Wichtig ist hier, dass das Gesamtverfahren ordnungsgemäß ist, nicht so sehr die technische Lösung. Daher wird häufig empfohlen, die hausinternen Festlegungen in einer Verfahrensdokumentation festzuschreiben. Hierzu gibt es bei den Branchenverbänden VOI. e.V. und Bitkom e.V. umfangreichen Dokumentationen, was Aufbau und Inhalt betrifft. Für die Rechnungsverarbeitung sollte man hier auf die folgenden Punkte detailliert eingehen:
- Varianten an Rechnungen (Eingang, Ausgang, Gutschriften etc.)
- Formate (Scannen, E-Mails, Konvertierung)
- Aufbewahrungsfristen
- Dokumentation des Erfassungsprozesses (automatischer Import, insbesondere Scannen)
- Freigaberegeln
- Dokumentation der Freigabeprozesses
- Sicherstellung der Vollständigkeit
- Sicherstellung der Unveränderbarkeit
- Eindeutige Verknüpfung von Buchung zu Beleg
- Regelungen zu AGBs und Rückseiten
- Aufbewahrung oder Vernichtung der Originaldokumente
- Relevanz und Besonderheiten bei ausländischen Rechnungen
Fazit
Elektronische Rechnungen werden bald der Standard sein, mit dem Rechnungsansprüche ausgetauscht werden. Diese Zustellungsform ist rechtlich zulässig und technisch einfach umsetzbar. Allerdings gibt es bei der Umsetzung je nach Unternehmensgröße, Rechnungsvolumen und vorhandener IT-Infrastruktur viele unterschiedliche Möglichkeiten:
Low-end (Einzelunternehmen, KMUs):
Ansprache Geschäftspartner
- Individuelle Ansprache
Erstellung Rechnungen
- Manuell aus Word und Excel
- Manuelle Generierung aus ERP-Software (Bsp. PDF-Druckertreiber)
- Eigene Umgebung (Bsp. Shop-Systeme)
- Provider, bsp. Steuerberater
Verteilung
- PDF per E-Mail
- Fax
- Provider
Rechnungsprüfung
- Auf Papierausdruck
- In E-Mail-Umgebung
- Provider
Aufbewahrung / Archivierung
- Ausdruck (auch wenn nicht alleine ausreichend)

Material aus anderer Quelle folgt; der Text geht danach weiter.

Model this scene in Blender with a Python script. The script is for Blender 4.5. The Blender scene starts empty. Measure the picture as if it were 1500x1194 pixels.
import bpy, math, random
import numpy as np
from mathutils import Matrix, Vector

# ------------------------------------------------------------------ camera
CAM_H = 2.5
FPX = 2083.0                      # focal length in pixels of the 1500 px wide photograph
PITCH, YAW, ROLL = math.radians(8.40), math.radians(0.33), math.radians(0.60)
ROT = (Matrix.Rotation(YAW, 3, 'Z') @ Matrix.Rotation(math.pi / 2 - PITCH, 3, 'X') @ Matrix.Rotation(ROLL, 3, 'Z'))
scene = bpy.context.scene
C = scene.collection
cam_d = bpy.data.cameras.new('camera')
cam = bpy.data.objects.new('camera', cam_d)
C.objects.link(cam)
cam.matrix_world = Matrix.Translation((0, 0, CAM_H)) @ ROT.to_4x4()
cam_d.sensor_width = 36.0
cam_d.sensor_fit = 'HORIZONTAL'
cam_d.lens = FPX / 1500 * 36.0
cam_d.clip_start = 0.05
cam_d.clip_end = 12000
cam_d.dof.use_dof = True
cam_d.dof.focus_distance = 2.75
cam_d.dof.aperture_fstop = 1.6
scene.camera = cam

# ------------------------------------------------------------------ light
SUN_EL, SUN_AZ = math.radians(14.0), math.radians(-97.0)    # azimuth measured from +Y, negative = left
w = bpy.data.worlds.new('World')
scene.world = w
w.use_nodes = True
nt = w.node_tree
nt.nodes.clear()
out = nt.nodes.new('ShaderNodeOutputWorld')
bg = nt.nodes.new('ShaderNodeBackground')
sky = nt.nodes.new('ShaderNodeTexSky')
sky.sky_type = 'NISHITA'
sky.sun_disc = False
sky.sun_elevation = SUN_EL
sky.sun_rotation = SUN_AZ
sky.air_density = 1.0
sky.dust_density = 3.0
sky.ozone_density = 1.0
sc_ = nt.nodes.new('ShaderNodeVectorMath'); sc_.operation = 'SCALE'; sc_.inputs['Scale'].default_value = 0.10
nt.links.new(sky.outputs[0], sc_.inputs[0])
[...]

- Aufbewahrung im E-Mail-Postfach
- Speichern auf unveränderbaren Datenträgern
- Provider
High-end (Mittelstand, Konzerne):
Ansprache Geschäftspartner
- Mailing
Erstellung Rechnungen
- Automatische Generierung aus ERP-Software
- EDI
- Eigene Umgebung (Bsp. Shop-Systeme)
Verteilung
- PDF und andere Formate
- Portal-Bereitstellung oder E-Mail
- EDI
Rechnungsprüfung
- Ggfs. vorhandene Rechnungslesungs-Umgebung
- Ggfs. vorhandene DMS-Umgebung
- Weitere geeignete Umgebung (SAP Business Workflow)
Aufbewahrung / Archivierung
- E-Mail-Archivierung im Mail-Server
- Nutzung ggf. vorhandener DMS-Umgebung
Die Bundesregierung errechnet für diese Erleichterung ein jährliches Einsparungsvolumen von ca. 4 Mrd. €. Ob dies erreicht werden kann, ist fraglich, allerdings stellt die Neuregelung tatsächliche eine wichtige Erleichterung im Geschäftsleben dar. Unternehmen können jetzt per E-Mail, Filetransfer oder über Portale Rechnungen auf elektronischem Wege austauschen. Ausländische Lieferanten müssen keine Deutschen Signaturkarten mehr besitzen. Der Anteil an Papierrechnungen wird hierdurch signifikant zurückgehen, Rechnungslesungs-Anwendungen müssen nicht mehr aufwendig versuchen, gescannte Papierrechnungen zu analysieren, sondern können direkt auf elektronischen Daten arbeiten oder werden gar nicht mehr benötigt.